> [PROBLEM] Restate word for word the lines beginning at the one that contains "Model this scene" and ending at the one that contains "d = ray(x, y); return EYEP + d * (Y"; include both and nothing else.

- - - - -

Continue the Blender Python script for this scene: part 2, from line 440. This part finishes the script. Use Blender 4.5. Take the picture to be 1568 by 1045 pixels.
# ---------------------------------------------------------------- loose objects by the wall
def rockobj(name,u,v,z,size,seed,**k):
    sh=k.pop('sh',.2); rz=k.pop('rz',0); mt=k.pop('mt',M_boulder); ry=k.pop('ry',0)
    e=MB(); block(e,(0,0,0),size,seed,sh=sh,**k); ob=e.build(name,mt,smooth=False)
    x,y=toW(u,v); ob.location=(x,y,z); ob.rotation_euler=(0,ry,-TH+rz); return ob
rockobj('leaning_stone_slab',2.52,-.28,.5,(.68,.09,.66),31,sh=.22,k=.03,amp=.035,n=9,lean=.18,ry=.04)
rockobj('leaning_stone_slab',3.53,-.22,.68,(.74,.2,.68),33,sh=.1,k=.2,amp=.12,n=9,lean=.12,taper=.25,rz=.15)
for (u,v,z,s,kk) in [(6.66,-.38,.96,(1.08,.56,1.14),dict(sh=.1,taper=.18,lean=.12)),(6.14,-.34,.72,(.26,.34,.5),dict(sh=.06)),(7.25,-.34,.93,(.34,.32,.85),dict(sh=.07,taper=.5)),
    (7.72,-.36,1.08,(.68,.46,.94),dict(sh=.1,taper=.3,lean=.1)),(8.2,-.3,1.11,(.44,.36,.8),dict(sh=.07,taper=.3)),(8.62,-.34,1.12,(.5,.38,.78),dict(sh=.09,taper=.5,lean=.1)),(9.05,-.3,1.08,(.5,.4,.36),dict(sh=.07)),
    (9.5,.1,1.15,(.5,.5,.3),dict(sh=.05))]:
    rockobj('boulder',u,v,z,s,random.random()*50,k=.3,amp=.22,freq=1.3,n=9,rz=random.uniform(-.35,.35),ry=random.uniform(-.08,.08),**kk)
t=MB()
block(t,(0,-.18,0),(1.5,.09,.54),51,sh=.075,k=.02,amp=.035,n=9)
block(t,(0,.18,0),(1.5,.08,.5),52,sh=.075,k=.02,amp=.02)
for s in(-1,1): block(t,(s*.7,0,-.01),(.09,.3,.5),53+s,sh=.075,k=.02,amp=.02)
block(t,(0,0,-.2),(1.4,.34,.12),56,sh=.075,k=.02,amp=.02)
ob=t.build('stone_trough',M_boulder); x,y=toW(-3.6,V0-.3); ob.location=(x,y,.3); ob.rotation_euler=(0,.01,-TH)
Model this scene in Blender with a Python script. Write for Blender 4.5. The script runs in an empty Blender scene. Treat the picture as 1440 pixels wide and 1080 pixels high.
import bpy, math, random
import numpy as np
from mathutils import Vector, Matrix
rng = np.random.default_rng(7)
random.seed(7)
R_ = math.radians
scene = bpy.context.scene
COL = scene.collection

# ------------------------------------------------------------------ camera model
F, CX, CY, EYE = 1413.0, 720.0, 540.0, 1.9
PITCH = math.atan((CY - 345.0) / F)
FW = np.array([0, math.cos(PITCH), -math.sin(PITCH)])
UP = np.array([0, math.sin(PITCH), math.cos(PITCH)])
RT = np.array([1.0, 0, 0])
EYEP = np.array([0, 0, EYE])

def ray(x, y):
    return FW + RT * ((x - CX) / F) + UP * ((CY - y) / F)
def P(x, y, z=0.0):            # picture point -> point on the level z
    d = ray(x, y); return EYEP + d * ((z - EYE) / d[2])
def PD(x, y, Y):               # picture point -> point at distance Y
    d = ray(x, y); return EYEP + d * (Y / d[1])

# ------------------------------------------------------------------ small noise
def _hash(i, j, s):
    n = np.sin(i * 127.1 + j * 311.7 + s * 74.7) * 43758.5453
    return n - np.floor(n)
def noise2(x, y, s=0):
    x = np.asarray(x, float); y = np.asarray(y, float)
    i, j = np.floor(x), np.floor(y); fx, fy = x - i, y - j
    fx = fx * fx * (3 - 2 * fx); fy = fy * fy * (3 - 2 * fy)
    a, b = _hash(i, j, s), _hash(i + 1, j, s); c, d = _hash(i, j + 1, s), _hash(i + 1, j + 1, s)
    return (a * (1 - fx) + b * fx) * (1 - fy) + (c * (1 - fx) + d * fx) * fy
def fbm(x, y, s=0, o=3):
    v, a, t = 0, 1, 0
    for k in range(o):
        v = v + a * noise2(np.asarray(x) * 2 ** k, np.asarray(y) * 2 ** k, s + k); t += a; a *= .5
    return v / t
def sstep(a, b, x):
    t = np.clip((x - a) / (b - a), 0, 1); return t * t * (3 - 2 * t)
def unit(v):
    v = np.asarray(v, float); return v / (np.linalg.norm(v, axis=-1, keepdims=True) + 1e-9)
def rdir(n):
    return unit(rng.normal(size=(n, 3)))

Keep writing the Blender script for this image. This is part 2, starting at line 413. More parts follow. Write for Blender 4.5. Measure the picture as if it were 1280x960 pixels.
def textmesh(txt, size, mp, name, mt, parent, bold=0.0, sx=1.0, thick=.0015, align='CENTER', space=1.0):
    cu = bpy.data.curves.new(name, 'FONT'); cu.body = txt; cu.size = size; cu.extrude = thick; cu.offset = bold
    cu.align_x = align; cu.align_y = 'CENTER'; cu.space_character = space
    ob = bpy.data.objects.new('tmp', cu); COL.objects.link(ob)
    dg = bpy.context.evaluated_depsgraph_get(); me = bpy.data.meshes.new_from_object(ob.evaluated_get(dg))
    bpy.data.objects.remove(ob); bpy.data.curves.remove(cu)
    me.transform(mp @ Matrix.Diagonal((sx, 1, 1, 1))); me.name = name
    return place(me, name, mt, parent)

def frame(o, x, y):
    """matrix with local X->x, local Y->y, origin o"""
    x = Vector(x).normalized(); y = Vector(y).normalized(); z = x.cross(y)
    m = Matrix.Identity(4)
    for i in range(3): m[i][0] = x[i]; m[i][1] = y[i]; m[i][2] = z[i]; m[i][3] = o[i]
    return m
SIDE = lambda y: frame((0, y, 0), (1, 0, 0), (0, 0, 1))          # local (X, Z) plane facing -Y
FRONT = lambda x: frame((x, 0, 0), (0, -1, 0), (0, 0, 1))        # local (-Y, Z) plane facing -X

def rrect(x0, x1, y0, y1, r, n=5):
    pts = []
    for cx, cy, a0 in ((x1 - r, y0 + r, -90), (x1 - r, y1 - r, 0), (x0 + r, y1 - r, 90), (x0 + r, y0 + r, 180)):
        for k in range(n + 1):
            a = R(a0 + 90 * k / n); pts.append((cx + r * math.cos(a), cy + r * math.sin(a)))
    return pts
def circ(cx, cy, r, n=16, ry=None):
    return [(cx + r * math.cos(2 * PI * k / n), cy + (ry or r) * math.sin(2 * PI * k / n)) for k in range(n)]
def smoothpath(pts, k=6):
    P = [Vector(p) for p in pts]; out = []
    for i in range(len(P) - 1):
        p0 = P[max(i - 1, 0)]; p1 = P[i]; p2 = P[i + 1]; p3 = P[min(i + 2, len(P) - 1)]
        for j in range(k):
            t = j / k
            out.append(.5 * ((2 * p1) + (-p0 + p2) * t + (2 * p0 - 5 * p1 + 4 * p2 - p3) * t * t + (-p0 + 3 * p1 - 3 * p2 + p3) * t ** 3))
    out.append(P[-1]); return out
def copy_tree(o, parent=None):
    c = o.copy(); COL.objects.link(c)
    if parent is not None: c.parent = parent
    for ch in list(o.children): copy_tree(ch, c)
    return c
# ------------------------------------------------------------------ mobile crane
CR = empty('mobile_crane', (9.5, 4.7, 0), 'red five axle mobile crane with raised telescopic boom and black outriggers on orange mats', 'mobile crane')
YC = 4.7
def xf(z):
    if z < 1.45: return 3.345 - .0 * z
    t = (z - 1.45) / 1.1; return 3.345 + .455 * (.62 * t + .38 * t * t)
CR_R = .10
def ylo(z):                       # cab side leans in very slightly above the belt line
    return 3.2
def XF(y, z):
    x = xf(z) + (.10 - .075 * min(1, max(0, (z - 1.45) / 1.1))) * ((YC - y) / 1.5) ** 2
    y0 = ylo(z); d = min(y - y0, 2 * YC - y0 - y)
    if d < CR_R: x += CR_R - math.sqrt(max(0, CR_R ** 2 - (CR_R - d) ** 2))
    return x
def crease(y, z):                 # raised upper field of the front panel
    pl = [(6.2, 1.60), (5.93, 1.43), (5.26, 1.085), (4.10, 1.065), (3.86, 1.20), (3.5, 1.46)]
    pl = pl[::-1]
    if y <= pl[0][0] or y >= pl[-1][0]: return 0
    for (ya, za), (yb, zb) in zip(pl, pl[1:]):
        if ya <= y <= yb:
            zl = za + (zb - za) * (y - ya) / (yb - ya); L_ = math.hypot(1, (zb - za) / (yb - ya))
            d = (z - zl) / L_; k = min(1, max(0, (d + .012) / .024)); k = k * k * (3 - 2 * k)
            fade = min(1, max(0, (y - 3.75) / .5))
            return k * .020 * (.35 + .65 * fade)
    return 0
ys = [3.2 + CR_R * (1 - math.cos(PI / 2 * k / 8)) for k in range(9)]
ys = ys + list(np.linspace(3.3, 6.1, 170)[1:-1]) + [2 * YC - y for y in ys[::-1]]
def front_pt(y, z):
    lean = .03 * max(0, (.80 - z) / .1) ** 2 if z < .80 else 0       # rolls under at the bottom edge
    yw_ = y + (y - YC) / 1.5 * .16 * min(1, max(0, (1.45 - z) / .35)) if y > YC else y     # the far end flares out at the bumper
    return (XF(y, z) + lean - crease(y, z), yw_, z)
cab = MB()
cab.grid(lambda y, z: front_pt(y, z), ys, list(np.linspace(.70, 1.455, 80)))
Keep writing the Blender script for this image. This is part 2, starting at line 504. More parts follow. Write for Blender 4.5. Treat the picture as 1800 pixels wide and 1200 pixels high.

- - - - -

> [FINISHED EXERCISE]
Model this scene in Blender with a Python script. Write for Blender 4.5. The script runs in an empty Blender scene. Treat the picture as 1440 pixels wide and 1080 pixels high.
import bpy, math, random
import numpy as np
from mathutils import Vector, Matrix
rng = np.random.default_rng(7)
random.seed(7)
R_ = math.radians
scene = bpy.context.scene
COL = scene.collection

# ------------------------------------------------------------------ camera model
F, CX, CY, EYE = 1413.0, 720.0, 540.0, 1.9
PITCH = math.atan((CY - 345.0) / F)
FW = np.array([0, math.cos(PITCH), -math.sin(PITCH)])
UP = np.array([0, math.sin(PITCH), math.cos(PITCH)])
RT = np.array([1.0, 0, 0])
EYEP = np.array([0, 0, EYE])

def ray(x, y):
    return FW + RT * ((x - CX) / F) + UP * ((CY - y) / F)
def P(x, y, z=0.0):            # picture point -> point on the level z
    d = ray(x, y); return EYEP + d * ((z - EYE) / d[2])
def PD(x, y, Y):               # picture point -> point at distance Y
    d = ray(x, y); return EYEP + d * (Y / d[1])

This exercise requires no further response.